In Hinduism, the holy cow is a symbol of wealth, strength, abundance, selfless giving and a full earthly life.

Halal Food Restrictions as an example of food taboos (external link)

Kashrut and Kosher Food Restrictions as an example of food taboos (external link)

PBS Site on Food Taboos (external link)

Popular Food Customs

-Consumption of large quantities of alcoholic beverages and snack foods are characteristic of the food customs of popular societies.

-Southerners may prefer pork rinds because more hogs are raised there, and northerners may prefer popcorn and potato chips because more corn and potatoes are grown there.

-Cultural backgrounds also affect the amount and types of alcohol and snack foods consumed.

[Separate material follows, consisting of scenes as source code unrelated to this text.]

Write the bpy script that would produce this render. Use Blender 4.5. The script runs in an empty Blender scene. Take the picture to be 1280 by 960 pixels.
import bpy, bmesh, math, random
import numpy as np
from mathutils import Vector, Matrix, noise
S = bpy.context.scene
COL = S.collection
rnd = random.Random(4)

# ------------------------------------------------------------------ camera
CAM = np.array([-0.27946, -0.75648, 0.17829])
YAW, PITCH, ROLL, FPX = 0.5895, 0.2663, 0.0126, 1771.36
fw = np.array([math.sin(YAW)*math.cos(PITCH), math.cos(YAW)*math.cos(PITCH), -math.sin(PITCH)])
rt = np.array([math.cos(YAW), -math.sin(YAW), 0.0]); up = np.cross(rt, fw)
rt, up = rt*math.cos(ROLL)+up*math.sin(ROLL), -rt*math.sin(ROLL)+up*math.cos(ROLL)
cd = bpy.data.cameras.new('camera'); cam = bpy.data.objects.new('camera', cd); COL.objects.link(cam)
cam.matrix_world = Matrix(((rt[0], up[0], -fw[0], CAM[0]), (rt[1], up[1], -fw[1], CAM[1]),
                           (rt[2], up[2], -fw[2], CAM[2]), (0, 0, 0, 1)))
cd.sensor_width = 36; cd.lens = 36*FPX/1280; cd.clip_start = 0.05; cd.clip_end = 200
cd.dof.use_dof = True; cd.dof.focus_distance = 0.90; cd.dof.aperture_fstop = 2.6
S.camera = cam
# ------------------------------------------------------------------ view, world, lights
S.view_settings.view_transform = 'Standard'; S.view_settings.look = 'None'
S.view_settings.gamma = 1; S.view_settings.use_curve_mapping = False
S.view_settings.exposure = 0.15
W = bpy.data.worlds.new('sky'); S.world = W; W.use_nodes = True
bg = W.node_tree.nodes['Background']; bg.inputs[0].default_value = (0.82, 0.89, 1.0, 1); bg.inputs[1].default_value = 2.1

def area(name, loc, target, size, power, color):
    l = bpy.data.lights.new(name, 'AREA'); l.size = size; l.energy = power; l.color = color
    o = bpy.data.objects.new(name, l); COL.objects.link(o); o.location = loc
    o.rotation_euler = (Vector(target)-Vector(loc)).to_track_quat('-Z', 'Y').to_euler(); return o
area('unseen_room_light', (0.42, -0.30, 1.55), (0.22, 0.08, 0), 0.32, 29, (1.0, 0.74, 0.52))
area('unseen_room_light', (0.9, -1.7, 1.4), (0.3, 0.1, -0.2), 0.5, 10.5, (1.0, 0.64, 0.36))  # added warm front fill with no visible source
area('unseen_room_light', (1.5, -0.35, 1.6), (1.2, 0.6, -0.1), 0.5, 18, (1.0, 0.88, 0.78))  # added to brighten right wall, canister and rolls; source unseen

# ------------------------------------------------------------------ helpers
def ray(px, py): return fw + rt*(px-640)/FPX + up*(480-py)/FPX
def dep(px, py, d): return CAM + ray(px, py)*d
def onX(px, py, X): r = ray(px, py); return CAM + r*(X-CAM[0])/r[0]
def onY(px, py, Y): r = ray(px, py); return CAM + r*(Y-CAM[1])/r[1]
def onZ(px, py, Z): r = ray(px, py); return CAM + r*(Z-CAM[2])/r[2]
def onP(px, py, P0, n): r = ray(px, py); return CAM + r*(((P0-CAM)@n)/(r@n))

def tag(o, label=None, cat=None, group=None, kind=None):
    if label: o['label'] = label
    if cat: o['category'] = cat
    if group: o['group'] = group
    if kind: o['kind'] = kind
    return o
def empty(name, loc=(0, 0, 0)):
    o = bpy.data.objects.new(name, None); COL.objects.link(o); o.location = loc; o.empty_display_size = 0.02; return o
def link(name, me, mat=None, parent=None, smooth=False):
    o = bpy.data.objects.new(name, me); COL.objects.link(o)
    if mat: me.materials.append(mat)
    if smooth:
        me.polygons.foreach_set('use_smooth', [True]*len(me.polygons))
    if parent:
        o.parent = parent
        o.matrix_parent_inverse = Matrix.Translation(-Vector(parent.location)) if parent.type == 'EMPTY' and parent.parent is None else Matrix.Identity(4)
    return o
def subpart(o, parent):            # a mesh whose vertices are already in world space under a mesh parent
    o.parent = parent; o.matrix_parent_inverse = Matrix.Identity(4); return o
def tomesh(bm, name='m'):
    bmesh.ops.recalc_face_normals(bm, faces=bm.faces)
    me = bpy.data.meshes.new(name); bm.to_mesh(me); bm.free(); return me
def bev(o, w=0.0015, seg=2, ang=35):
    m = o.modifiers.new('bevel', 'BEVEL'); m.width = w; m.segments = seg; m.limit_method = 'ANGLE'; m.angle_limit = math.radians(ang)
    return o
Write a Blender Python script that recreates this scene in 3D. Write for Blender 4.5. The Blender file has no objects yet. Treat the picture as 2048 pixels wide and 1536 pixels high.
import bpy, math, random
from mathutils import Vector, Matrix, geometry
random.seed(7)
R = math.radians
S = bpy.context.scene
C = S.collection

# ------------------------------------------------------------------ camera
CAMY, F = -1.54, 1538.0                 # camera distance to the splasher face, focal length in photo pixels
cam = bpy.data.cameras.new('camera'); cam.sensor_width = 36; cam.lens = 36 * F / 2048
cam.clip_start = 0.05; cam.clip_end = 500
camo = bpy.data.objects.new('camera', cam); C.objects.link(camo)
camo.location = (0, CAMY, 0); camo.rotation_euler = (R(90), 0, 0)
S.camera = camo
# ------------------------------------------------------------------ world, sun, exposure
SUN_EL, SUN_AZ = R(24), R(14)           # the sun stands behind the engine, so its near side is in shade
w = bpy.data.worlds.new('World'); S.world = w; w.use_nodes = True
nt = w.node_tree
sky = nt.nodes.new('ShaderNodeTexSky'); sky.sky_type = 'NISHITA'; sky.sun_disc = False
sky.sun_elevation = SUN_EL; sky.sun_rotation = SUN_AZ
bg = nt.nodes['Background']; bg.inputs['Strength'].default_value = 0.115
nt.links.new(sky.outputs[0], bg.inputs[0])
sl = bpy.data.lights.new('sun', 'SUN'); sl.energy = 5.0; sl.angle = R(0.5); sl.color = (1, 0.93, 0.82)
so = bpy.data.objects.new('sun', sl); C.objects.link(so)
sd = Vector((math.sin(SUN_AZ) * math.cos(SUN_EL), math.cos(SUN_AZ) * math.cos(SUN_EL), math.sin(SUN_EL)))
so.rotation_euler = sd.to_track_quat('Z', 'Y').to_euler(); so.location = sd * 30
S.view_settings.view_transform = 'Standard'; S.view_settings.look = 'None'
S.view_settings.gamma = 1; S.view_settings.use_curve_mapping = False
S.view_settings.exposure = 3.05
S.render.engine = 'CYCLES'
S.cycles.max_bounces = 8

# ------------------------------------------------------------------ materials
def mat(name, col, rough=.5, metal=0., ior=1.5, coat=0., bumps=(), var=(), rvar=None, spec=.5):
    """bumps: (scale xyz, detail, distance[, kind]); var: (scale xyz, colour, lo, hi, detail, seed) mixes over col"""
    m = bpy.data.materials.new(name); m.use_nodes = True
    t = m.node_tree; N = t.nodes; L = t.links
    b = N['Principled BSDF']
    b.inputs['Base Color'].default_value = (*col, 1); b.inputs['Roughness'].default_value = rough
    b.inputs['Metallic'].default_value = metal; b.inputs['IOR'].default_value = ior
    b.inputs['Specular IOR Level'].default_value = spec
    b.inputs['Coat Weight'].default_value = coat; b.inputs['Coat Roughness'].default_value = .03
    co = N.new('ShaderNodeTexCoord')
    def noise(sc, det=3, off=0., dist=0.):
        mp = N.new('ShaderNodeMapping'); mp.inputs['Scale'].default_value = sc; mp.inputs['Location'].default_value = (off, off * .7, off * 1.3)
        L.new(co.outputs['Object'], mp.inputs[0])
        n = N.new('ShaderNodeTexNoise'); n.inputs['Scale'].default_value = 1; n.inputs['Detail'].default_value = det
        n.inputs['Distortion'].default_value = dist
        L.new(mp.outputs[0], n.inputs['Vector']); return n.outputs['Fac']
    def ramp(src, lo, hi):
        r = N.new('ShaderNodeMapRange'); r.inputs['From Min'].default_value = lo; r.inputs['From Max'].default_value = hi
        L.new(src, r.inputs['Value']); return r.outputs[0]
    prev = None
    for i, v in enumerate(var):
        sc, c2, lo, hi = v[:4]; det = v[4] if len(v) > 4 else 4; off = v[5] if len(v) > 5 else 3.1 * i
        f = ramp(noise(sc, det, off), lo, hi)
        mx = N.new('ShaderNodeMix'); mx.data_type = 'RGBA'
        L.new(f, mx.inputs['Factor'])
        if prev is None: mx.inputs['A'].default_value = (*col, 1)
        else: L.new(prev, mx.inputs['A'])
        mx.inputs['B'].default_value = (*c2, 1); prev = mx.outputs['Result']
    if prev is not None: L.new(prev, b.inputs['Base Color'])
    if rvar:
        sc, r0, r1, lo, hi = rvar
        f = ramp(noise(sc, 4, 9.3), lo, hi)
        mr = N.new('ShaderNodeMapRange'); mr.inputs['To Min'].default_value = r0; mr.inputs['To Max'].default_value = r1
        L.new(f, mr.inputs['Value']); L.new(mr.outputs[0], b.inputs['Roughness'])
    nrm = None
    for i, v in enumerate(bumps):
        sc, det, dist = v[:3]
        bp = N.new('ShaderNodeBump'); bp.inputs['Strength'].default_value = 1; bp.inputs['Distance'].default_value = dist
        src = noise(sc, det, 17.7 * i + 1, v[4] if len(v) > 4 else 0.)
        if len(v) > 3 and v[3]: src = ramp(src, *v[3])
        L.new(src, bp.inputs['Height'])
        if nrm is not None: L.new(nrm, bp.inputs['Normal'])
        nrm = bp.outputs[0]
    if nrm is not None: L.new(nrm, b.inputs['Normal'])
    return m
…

-Baptists and Mormons drink less than do adherents of other denominations. Because Baptists are concentrated in the Southeast and Mormons in Utah, these regions have relatively low consumption rates. Nevada has a high rate because of the heavy concentration of gambling and other resort activities there.

-Consumption of alcohol and snack foods is part of popular culture primarily dependent on two factors: high income and national advertising.

-The spatial distribution of wine production demonstrates that the environment plays a role in the distribution of popular as well as folk food customs.

-Vineyards are best cultivated in temperate climates of moderately cold, rainy winters and fairly long, hot summers.

-A site near a lake or river is desirable because water can temper extremes of temperature.

-Grapes can be grown in a variety of soils, but the best wine tends to be produced from grapes grown in soil that is coarse and well drained-a soil not necessarily fertile for other crops.

-The distinctive character of each region’s wine is especially influenced by the unique combination of trace elements, such as boron, manganese, and zinc, in the rock or soil.

-Because of the unique product created by these distinctive soil and climate characteristics, the world’s finest wines are most frequently identified by their place of origin.

-Wine production is discouraged in regions of the world dominated by religions other than Christianity. Hindus and Muslims in particular avoid alcoholic beverages. Thus wine production is limited in the Middle East and southern Asia primarily because of cultural values, especially religion.